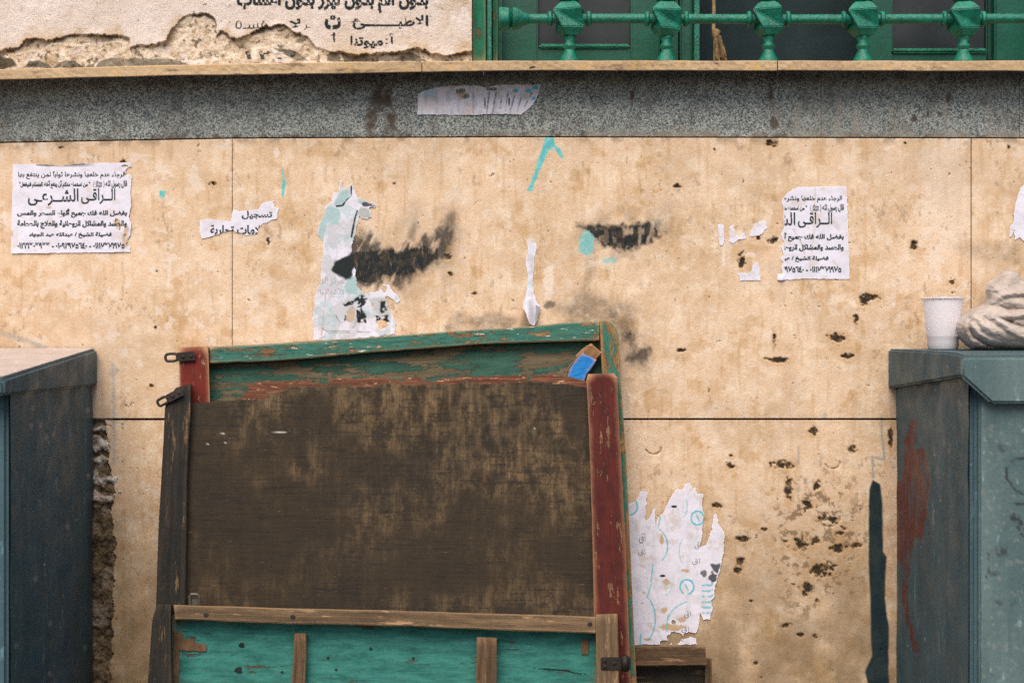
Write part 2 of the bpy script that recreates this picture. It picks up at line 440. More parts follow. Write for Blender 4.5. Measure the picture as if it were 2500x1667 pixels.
def m_wood(name, wood=((.10, .055, .03), (.26, .16, .09)), paint=None, wear=.5, gs=1.0, flake=None, rough=.8, light=None, sc_=1.0):
    """weathered wood with grain along the board, optionally under worn paint"""
    s = NT(name, rough, .3)
    g = s.noise(1, 6, vec=s.pos((7 * gs, 150 * gs, 1), uv=True), rough=.7, lo=.3, hi=.7)
    g2 = s.noise(1, 4, vec=s.pos((3, 26, 1), uv=True), rough=.6, lo=.35, hi=.65)
    c = s.mix(g, wood[0], wood[1]); c = s.mix(s.math('MULTIPLY', g2, .5), c, tuple(x * .45 for x in wood[0]))
    if light: c = s.mix(s.noise(1, 5, vec=s.pos((9, 60, 1), uv=True), rough=.75, lo=.56, hi=.66), c, light)
    h = g
    if paint:
        pc = s.mix(s.noise(1, 7, vec=s.pos((16, 60, 1), uv=True), rough=.75, lo=.3, hi=.7), paint[0], paint[1]); pc = s.mix(s.math('MULTIPLY', s.noise(1, 6, vec=s.pos((9, 260, 1), uv=True), rough=.8, lo=.5, hi=.68), .45), pc, tuple(x * .35 for x in paint[0]))
        w = s.math('ADD', s.noise(1, 7, vec=s.pos((16 * sc_, 62 * sc_, 1), uv=True), rough=.72), s.math('MULTIPLY', g, .10))
        pm = s.rng(w, .40 + wear * .2, .43 + wear * .2)
        c = s.mix(pm, c, pc); h = s.math('ADD', s.math('MULTIPLY', g, .3), pm)
        if flake:
            fl = s.noise(1, 6, vec=s.pos((30, 130, 1), uv=True), rough=.75, lo=.60, hi=.63)
            c = s.mix(fl, c, flake)
    e = s.t.nodes.new('ShaderNodeNewGeometry')
    c = s.mix(s.math('MULTIPLY', s.rng(e.outputs['Pointiness'], .52, .6), .6), c, tuple(min(1, x * 1.6) for x in wood[1]))
    s.col(grained(s, c, .18, 1100)); s.bump(h, .0009, .8); return s.m
def m_plywood():
    s = NT('stained_plywood', .75, .3)
    scr, pale, dk = s.attr('m1')
    g = s.noise(1, 6, vec=s.pos((9, 1, 220)), rough=.75, lo=.3, hi=.7)
    blot = s.noise(1, 6, vec=s.pos((38, 1, 22)), rough=.8, lo=.38, hi=.64)
    st = s.noise(1, 6, vec=s.pos((120, 1, 12)), rough=.75, lo=.36, hi=.66)
    c = s.mix(s.math('MULTIPLY', g, .25), (.021, .0135, .0068), (.040, .026, .0125))
    c = s.mix(s.math('MULTIPLY', s.math('MULTIPLY', blot, s.math('ADD', s.math('MULTIPLY', st, .7), .3)), pale), c, (.18, .118, .06))
    c = s.mix(s.noise(1, 6, vec=s.pos((22, 1, 170)), rough=.8, lo=.62, hi=.70), c, (.17, .10, .05))
    c = s.mix(s.noise(1, 4, vec=s.pos((5, 1, 7)), lo=.45, hi=.7), c, s.mix(.5, c, (.012, .010, .009))); c = s.mix(dk, c, (.010, .008, .007)); c = s.mix(scr, c, (.5, .46, .42))
    s.col(grained(s, c, .35, 800)); s.bump(s.math('ADD', g, s.noise(1, 6, vec=s.pos((4, 1, 60)), rough=.8)), .0005, .5); return s.m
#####
## TASK TO CARRY OUT
Give the data above again in full and unchanged, skipping the pictures.

## REPLY
Write part 2 of the bpy script that recreates this picture. It picks up at line 440. More parts follow. Write for Blender 4.5. Measure the picture as if it were 2500x1667 pixels.
def m_wood(name, wood=((.10, .055, .03), (.26, .16, .09)), paint=None, wear=.5, gs=1.0, flake=None, rough=.8, light=None, sc_=1.0):
    """weathered wood with grain along the board, optionally under worn paint"""
    s = NT(name, rough, .3)
    g = s.noise(1, 6, vec=s.pos((7 * gs, 150 * gs, 1), uv=True), rough=.7, lo=.3, hi=.7)
    g2 = s.noise(1, 4, vec=s.pos((3, 26, 1), uv=True), rough=.6, lo=.35, hi=.65)
    c = s.mix(g, wood[0], wood[1]); c = s.mix(s.math('MULTIPLY', g2, .5), c, tuple(x * .45 for x in wood[0]))
    if light: c = s.mix(s.noise(1, 5, vec=s.pos((9, 60, 1), uv=True), rough=.75, lo=.56, hi=.66), c, light)
    h = g
    if paint:
        pc = s.mix(s.noise(1, 7, vec=s.pos((16, 60, 1), uv=True), rough=.75, lo=.3, hi=.7), paint[0], paint[1]); pc = s.mix(s.math('MULTIPLY', s.noise(1, 6, vec=s.pos((9, 260, 1), uv=True), rough=.8, lo=.5, hi=.68), .45), pc, tuple(x * .35 for x in paint[0]))
        w = s.math('ADD', s.noise(1, 7, vec=s.pos((16 * sc_, 62 * sc_, 1), uv=True), rough=.72), s.math('MULTIPLY', g, .10))
        pm = s.rng(w, .40 + wear * .2, .43 + wear * .2)
        c = s.mix(pm, c, pc); h = s.math('ADD', s.math('MULTIPLY', g, .3), pm)
        if flake:
            fl = s.noise(1, 6, vec=s.pos((30, 130, 1), uv=True), rough=.75, lo=.60, hi=.63)
            c = s.mix(fl, c, flake)
    e = s.t.nodes.new('ShaderNodeNewGeometry')
    c = s.mix(s.math('MULTIPLY', s.rng(e.outputs['Pointiness'], .52, .6), .6), c, tuple(min(1, x * 1.6) for x in wood[1]))
    s.col(grained(s, c, .18, 1100)); s.bump(h, .0009, .8); return s.m
def m_plywood():
    s = NT('stained_plywood', .75, .3)
    scr, pale, dk = s.attr('m1')
    g = s.noise(1, 6, vec=s.pos((9, 1, 220)), rough=.75, lo=.3, hi=.7)
    blot = s.noise(1, 6, vec=s.pos((38, 1, 22)), rough=.8, lo=.38, hi=.64)
    st = s.noise(1, 6, vec=s.pos((120, 1, 12)), rough=.75, lo=.36, hi=.66)
    c = s.mix(s.math('MULTIPLY', g, .25), (.021, .0135, .0068), (.040, .026, .0125))
    c = s.mix(s.math('MULTIPLY', s.math('MULTIPLY', blot, s.math('ADD', s.math('MULTIPLY', st, .7), .3)), pale), c, (.18, .118, .06))
    c = s.mix(s.noise(1, 6, vec=s.pos((22, 1, 170)), rough=.8, lo=.62, hi=.70), c, (.17, .10, .05))
    c = s.mix(s.noise(1, 4, vec=s.pos((5, 1, 7)), lo=.45, hi=.7), c, s.mix(.5, c, (.012, .010, .009))); c = s.mix(dk, c, (.010, .008, .007)); c = s.mix(scr, c, (.5, .46, .42))
    s.col(grained(s, c, .35, 800)); s.bump(s.math('ADD', g, s.noise(1, 6, vec=s.pos((4, 1, 60)), rough=.8)), .0005, .5); return s.m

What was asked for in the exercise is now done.